On 7 December 2022 18:51:40 GMT, Jason McKesson via Std-Discussion <std-discussion_at_[hidden]> wrote:
>On Wed, Dec 7, 2022 at 1:33 PM Daniel Krügler via Std-Discussion
><std-discussion_at_[hidden]> wrote:
>>
>> Am Mi., 7. Dez. 2022 um 19:22 Uhr schrieb Lénárd Szolnoki via
>> Std-Discussion <std-discussion_at_[hidden]>:
>> >
>> > Hi,
>> >
>> > On 7 December 2022 17:12:17 GMT, Giuseppe D'Angelo via Std-Discussion <std-discussion_at_[hidden]> wrote:
>> > >Hello,
>> > >
>> > >Il 07/12/22 16:19, Kilian Henneberger via Std-Discussion ha scritto:
>> > >> But if `std::string::const_iterator` is a class type, then the first overload is a better match and will be called.
>> > >
>> > >This is https://cplusplus.github.io/LWG/issue84 .
>> >
>> > What is "23.1.1.9 (the "do the right thing" fix)" the issue refers to?
>>
>> Checking my 1998 standard, this most likely refers to paragraph 9 in
>> 23.1.1 [lib.sequence.reqmts]:
>>
>> "For every sequence defined in this clause and in clause 21:
>> [...]
>> — the member functions in the forms:
>> template <class InputIterator> // such as insert()

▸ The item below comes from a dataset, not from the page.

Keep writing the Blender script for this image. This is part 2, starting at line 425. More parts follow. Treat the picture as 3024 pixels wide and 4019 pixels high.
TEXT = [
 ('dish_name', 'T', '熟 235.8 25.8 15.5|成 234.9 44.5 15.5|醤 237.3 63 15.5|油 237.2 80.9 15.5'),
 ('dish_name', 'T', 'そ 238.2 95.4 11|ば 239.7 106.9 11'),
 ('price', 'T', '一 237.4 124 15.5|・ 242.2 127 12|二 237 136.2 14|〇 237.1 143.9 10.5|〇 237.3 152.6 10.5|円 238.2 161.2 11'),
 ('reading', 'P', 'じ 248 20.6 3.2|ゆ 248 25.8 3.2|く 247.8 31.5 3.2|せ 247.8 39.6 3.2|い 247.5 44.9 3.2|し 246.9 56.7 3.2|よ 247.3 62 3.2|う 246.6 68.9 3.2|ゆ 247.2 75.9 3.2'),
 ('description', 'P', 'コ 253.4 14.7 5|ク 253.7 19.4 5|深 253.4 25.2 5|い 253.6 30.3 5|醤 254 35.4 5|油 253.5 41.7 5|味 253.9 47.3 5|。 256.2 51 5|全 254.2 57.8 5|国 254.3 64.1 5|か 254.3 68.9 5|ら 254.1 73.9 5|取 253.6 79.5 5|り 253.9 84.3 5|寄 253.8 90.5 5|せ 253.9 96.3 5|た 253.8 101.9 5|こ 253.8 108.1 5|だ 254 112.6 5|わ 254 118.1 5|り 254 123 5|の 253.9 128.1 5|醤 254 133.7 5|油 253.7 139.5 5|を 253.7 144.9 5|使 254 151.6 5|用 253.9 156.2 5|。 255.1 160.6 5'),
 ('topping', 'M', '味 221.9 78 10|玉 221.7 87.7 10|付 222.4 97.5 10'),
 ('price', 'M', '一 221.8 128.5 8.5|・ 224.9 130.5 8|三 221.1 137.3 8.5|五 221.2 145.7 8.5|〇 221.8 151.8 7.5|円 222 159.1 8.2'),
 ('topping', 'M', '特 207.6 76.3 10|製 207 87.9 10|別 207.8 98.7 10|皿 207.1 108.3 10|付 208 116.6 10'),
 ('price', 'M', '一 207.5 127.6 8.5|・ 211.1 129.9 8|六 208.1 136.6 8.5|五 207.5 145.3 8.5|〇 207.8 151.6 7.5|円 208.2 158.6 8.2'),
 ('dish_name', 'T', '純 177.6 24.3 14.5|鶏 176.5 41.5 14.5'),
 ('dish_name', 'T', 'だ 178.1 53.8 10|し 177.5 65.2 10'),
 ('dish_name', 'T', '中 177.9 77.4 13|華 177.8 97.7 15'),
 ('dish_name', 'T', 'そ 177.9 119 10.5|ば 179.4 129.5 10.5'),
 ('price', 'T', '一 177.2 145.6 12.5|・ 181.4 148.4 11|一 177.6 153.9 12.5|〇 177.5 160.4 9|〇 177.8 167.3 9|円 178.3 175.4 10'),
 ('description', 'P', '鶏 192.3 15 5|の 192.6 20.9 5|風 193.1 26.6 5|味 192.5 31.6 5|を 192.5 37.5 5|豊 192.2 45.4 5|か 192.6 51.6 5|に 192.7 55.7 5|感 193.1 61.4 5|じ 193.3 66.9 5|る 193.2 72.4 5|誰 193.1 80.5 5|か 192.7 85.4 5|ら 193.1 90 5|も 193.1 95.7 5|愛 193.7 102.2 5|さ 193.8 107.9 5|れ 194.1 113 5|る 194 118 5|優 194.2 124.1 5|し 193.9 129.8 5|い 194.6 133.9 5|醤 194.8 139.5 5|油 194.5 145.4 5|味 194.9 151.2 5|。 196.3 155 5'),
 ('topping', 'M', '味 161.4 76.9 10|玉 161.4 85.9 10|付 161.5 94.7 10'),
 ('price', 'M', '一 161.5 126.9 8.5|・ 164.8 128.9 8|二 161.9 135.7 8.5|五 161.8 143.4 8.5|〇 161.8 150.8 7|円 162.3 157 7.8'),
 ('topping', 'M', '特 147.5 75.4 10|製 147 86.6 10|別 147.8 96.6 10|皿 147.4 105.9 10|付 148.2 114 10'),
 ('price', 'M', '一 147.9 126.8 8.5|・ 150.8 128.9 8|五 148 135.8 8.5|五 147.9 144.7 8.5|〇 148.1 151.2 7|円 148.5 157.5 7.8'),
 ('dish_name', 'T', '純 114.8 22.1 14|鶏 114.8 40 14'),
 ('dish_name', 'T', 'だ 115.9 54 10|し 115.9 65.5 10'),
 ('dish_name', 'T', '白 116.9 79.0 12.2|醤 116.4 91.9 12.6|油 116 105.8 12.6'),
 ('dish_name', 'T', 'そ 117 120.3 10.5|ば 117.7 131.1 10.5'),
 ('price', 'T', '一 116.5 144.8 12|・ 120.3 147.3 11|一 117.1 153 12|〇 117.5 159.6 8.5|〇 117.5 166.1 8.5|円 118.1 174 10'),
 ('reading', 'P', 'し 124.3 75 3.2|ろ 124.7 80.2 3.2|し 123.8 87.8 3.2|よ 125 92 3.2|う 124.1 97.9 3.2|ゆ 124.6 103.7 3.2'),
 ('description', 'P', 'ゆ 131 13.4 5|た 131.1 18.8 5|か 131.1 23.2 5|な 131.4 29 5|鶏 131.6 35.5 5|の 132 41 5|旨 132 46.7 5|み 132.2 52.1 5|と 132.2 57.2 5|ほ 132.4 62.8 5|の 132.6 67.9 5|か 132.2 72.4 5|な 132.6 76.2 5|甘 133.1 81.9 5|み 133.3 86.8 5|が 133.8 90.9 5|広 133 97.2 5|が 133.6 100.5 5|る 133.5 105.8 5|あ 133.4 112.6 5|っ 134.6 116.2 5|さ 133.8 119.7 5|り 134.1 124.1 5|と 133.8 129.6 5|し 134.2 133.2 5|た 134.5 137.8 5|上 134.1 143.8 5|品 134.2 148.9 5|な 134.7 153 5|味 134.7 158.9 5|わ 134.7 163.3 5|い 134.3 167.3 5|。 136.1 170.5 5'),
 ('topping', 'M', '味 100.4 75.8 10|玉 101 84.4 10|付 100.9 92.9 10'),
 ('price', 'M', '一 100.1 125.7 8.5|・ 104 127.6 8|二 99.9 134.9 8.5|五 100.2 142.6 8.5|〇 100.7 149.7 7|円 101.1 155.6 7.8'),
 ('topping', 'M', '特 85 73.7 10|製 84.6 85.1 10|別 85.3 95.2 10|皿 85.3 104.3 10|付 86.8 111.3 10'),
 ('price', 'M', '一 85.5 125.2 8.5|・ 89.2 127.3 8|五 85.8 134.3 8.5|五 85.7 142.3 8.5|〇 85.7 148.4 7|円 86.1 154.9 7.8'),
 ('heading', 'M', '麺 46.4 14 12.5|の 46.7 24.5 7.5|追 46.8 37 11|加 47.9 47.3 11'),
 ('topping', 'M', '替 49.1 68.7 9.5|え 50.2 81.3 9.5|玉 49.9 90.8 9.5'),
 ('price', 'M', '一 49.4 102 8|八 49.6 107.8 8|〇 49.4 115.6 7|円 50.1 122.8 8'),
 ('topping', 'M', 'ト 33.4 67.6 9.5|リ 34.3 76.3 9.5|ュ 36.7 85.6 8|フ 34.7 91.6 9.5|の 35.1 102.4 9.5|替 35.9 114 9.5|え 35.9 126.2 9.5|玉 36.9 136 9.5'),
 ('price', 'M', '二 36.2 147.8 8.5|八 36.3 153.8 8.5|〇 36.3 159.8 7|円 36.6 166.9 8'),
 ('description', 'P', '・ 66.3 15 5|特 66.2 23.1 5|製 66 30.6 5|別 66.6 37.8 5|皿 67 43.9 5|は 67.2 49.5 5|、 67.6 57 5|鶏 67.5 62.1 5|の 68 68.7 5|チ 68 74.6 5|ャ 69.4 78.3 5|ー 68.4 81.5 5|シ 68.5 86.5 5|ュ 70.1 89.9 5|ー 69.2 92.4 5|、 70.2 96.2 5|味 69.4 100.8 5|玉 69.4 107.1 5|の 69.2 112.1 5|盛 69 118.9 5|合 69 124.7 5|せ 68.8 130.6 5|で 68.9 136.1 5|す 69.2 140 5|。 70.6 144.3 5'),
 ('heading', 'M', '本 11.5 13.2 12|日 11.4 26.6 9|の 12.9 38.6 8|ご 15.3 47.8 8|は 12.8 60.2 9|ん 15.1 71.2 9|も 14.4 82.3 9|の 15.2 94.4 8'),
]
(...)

>> rt fx1(iterator p, InputIterator f, InputIterator l);
>> [...]
>> shall have the same effect, respectively, as:
>> fx1(p,
>> static_cast<typename X::size_type>(f),
>> static_cast<typename X::value_type>(l));
>> [...]
>> if InputIterator is an integral type.
>> "
>
>Note that the modern form of this is found in [sequence.req]/13.2, and
>it says basically the same thing, using more modern idioms.
>Specifically, if the InputIterator type is not *actually* an
>InputIterator, then those overloads do not participate in overload
>resolution.
>
>So basically, it is NAD because the issue was resolved in a different way.

I wouldn't say that the issue is resolved, the original issue remains potentially ambiguous, where str.insert(0, size, ch) is called. Now this InputIterator overload is not even involved.